No-Par Value Stock
No-par value stock is equity issued without a stated face (par) value on the company’s articles of incorporation or stock certificates. Its price is determined by supply and demand in the market rather than an assigned nominal amount.
How it works
- Issuance: Shares carry no predetermined per-share value. The company’s stated capital is not based on a par value.
- Pricing: Market forces set the sale price when shares are issued or traded.
- Legal and accounting effects: Without a par value there is no built-in legal obligation tied to an arbitrary face amount, which can simplify issuing shares and reduce certain par-related liabilities. State corporate law varies; some jurisdictions restrict or forbid no-par issuance.
Advantages
- Flexibility to set offering prices that reflect market conditions, making future financings simpler.
- Avoids potential legal issues that can arise when market price differs substantially from a low par value.
- Simplifies share-issuance accounting by eliminating a nominal par line item in many cases.
Disadvantages and considerations
- State laws differ — some states prohibit no-par stock or impose special rules.
- Creditors and auditors may scrutinize capitalization if the company has nominal or low stated capital. Inadequate capitalization can lead to legal challenges, depending on jurisdiction and circumstances.

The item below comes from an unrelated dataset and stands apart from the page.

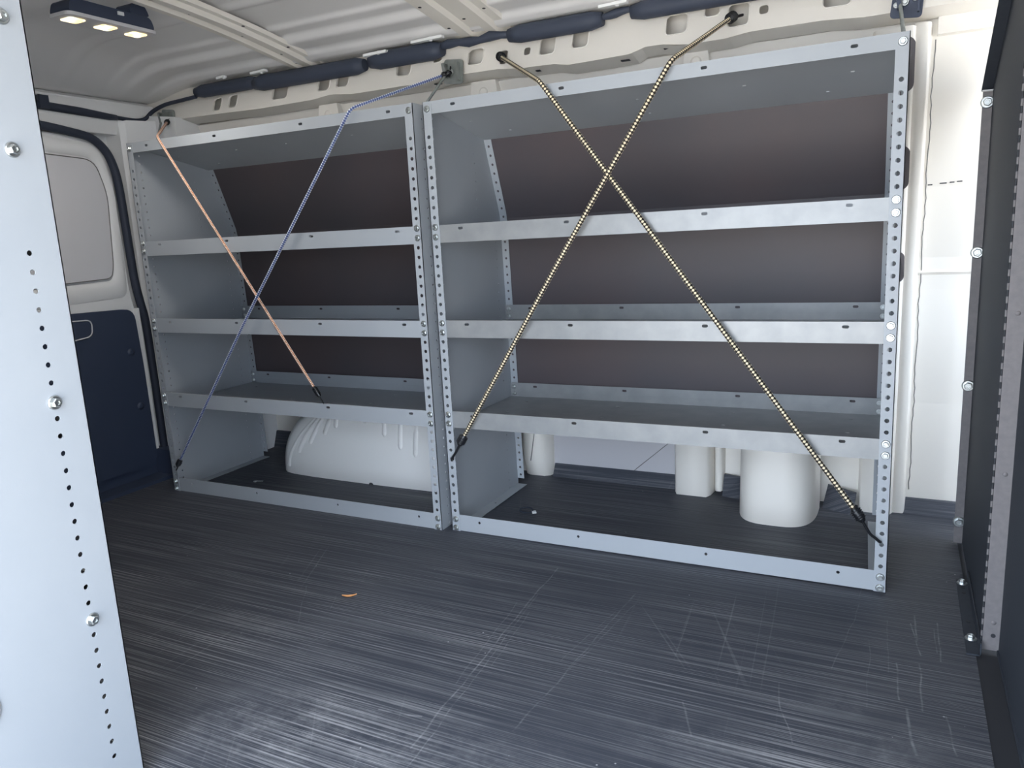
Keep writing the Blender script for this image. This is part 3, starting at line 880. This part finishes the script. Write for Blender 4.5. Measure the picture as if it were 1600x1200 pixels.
# ------------------------------------------------------------------ bulkhead at the right
bh = thing('bulkhead', 'black steel bulkhead with hinged door closing off the cab at right', 'bulkhead', (2.302,.10,0))
bx, by = 2.302, .10
EDGE = [(.362,.012),(.362,1.043),(.10,1.168),(-.10,1.255),(-.25,1.33)]
m = MB()
poly = [(-.162-by,.004),(.362-by,.004),(.362-by,1.043),(.10-by,1.168),(-.10-by,1.255),(-.162-by,1.29)]
m.prism(poly, 'x', 0, .003); m.build('fixed_panel', M['bulk'], bh)
# edge flange turned towards the load area
m = MB()
m.box((2.2835-bx,.350-by,.004),(.003,.3525-by,1.040)); m.box((0,.3525-by,.004),(.003,.362-by,1.040))
m.build('edge_flange', M['bulkedge'], bh)
m = MB()
for (y0, z0), (y1, z1) in zip(EDGE[1:], EDGE[2:]):
    m.add([(2.281-bx,y0-by,z0),(.003,y0-by,z0),(.003,y1-by,z1),(2.281-bx,y1-by,z1),(2.281-bx,y0-by,z0+.003),(.003,y0-by,z0+.003),(.003,y1-by,z1+.003),(2.281-bx,y1-by,z1+.003)],
          [(0,1,2,3),(7,6,5,4),(0,4,5,1),(1,5,6,2),(2,6,7,3),(3,7,4,0)])
m.build('upper_flange', M['bulk'], bh)
m = MB(); m.box((2.282-bx,.345-by,1.041),(.003,.362-by,1.0435)); m.build('flange_cap', M['blank'], bh)
for z in (1.018,.697,.392,.058):
    bolt(bh, (2.2925-bx, .3495-by, z), (0,0,0), 1.55)
# hinge strip: faces the side door
m = MB(); m.box((.0005,-.166-by,.006),(.030,-.163-by,1.32)); hs_ = m.build('hinge_leaf', M['bulkedge'], bh)
m = MB(); z = .01; i = 0
while z < 1.31:
    m.lathe([(.0019,0),(.0019,.0105)] , (-.0008,-.1655-by,z), (0,0,1), 10, i % 2); z += .0112; i += 1
m.build('hinge_knuckle', [M['bulkedge'], M['dark']], hs_)
for z in (.06,.34,.62,.90,1.18):
    m = MB(); m.lathe([(.0042,0),(.0036,.0014),(.001,.002)], (.016,-.166-by,z), (0,-1,0), 12)
    m.build('rivet', M['bulkedge'], hs_)
m = MB(); m.lathe([(.004,0),(.004,.0006)], (.017,-.166-by,.035), (0,-1,0), 12)
m.build('screw_hole', M['dark'], hs_)
m = MB(); m.box((.027,-1.30-by,.006),(.030,-.166-by,1.32)); m.box((.024,-1.30-by,.004),(.030,-.17-by,.010))
m.build('door', M['bulk'], bh)
# foot bracket bolted to the floor
m = MB()
m.box((2.278-bx,-.185-by,.0),(2.301-bx,.135-by,.003)); m.box((2.2985-bx,-.185-by,.0),(2.301-bx,.135-by,.025))
for y in (.095,.07,-.06): m.lathe([(.004,0),(.004,.0006)], (2.289-bx, y-by, .003), (0,0,1), 12, 1)
fb = m.build('foot_bracket', [M['bulk'], M['dark']], bh)
for y in (.118,-.128):
    o = bolt(fb, (2.2885-bx, y-by, .003), (-PI/2,0,0), 1.2)

# ------------------------------------------------------------------ loose bits on the floor
m = MB()
pts = []
for i in range(9):
    t = i/8; x = (t-.5)*.034; wd = .0042*math.sin(PI*min(1, t*1.0+.02))+.0003; zc = .0012+.003*(2*t-1)**2
    for j in range(5):
        s_ = (j-2)/2
        pts.append((x, s_*wd+.004*(2*t-1)**2*.6, zc+.0024*s_*s_))
m.add(pts, [(i*5+j, i*5+j+1, (i+1)*5+j+1, (i+1)*5+j) for i in range(8) for j in range(4)], 0, True)
m.add([(p[0], p[1], p[2]-.0006) for p in pts], [(i*5+j, (i+1)*5+j, (i+1)*5+j+1, i*5+j+1) for i in range(8) for j in range(4)], 0, True)
o = m.build('leaf', M['leaf']); o.location = (1.0547,-.4146,0); o.rotation_euler = (0,0,.55)
tag(o, 'small curled orange-brown dry leaf lying on the dark floor', 'leaf')
ct = thing('cable_tie', 'black loop of cable tie with a white tag under the right shelving', 'cable tie', (1.205,.205,0))
m = MB(); m.tube([Vector((.020*math.cos(a), .013*math.sin(a), .003+.006*max(0, math.sin(a)))) for a in [2*PI*k/24 for k in range(25)]], .0022, 8)
m.build('loop', M['rubber'], ct)
m = MB(); m.obox((.026,-.002,.003), (.005,.003,0), (-.004,.006,0), (0,0,.002)); o = m.build('tag', M['plug'], ct); o['label'] = 'white tag'
m = MB(); m.lathe([(.008,0),(.008,.002),(.004,.003)], (0,0,0), (0,0,1), 12); m.obox((.016,.004,.0015), (.010,.003,0), (-.002,.004,0), (0,0,.0012))
o = m.build('metal_clip', M['zinc']); o.location = (.20,.162,0); tag(o, 'shiny metal clip lying on the floor inside the rear shelving unit', 'clip')

# ------------------------------------------------------------------ daylight
wd = bpy.data.worlds.new('World'); scene.world = wd; wd.use_nodes = True
bg = wd.node_tree.nodes['Background']
bg.inputs[0].default_value = (.74,.85,1.0,1); bg.inputs[1].default_value = 1.0
sun = bpy.data.lights.new('sun', 'SUN'); sun.energy = 4.5; sun.angle = math.radians(.6); sun.color = (1,.95,.87)
so = bpy.data.objects.new('sun', sun); COL.objects.link(so)
so.rotation_euler = Vector((.55,-.16,-.80)).to_track_quat('-Z', 'Y').to_euler()

la = bpy.data.lights.new('cargo_lamp_glow', 'AREA'); la.shape = 'RECTANGLE'; la.size = .04; la.size_y = .20; la.energy = .34; la.color = (1,.96,.90)
lo = bpy.data.objects.new('cargo_lamp_glow', la); COL.objects.link(lo); lo.location = (.365,-.30,1.330)

# ------------------------------------------------------------------ camera
cd = bpy.data.cameras.new('camera'); cam = bpy.data.objects.new('camera', cd); COL.objects.link(cam)
cd.sensor_fit = 'HORIZONTAL'; cd.sensor_width = 36; cd.lens = 36*1199.9/1600; cd.clip_start = .01; cd.clip_end = 100
rx = Vector((.89432955,.44470394,-.04912293)); ryv = Vector((.04358046,-.19585889,-.97966323)); rz = Vector((-.44528126,.87400097,-.19454279))
mw = Matrix((( rx.x,-ryv.x,-rz.x,2.1393),( rx.y,-ryv.y,-rz.y,-1.6787),( rx.z,-ryv.z,-rz.z,.7946),(0,0,0,1)))
cam.matrix_world = mw
scene.camera = cam

vs = scene.view_settings
vs.view_transform = 'Standard'; vs.look = 'None'; vs.gamma = 1; vs.use_curve_mapping = False
vs.exposure = 3.1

- No-par stock can reduce information about the historically contributed capital that a par value sometimes signals.
Example: If a company issues 1,000 shares with a $5 par value, its book value from par would be $5,000. If the company later fails and owes creditors, that low stated capital can prompt examination of whether the business was adequately capitalized.
No-par vs. Low-par value stock
- No-par: No face value is printed or recorded.
- Low-par: Shares are issued with a very small par value (often $0.01 or $1.00) used mainly as an accounting line item. Smaller companies sometimes use a nominal par to limit the recorded number of shareholders or to reflect minimal stated capital.
Key takeaways
- No-par value stock has no stated face value; market price determines value.
- It offers issuers pricing flexibility and avoids some par-related legal complications.
- Rules and implications vary by jurisdiction; low-par alternatives are common when issuers want a nominal stated capital.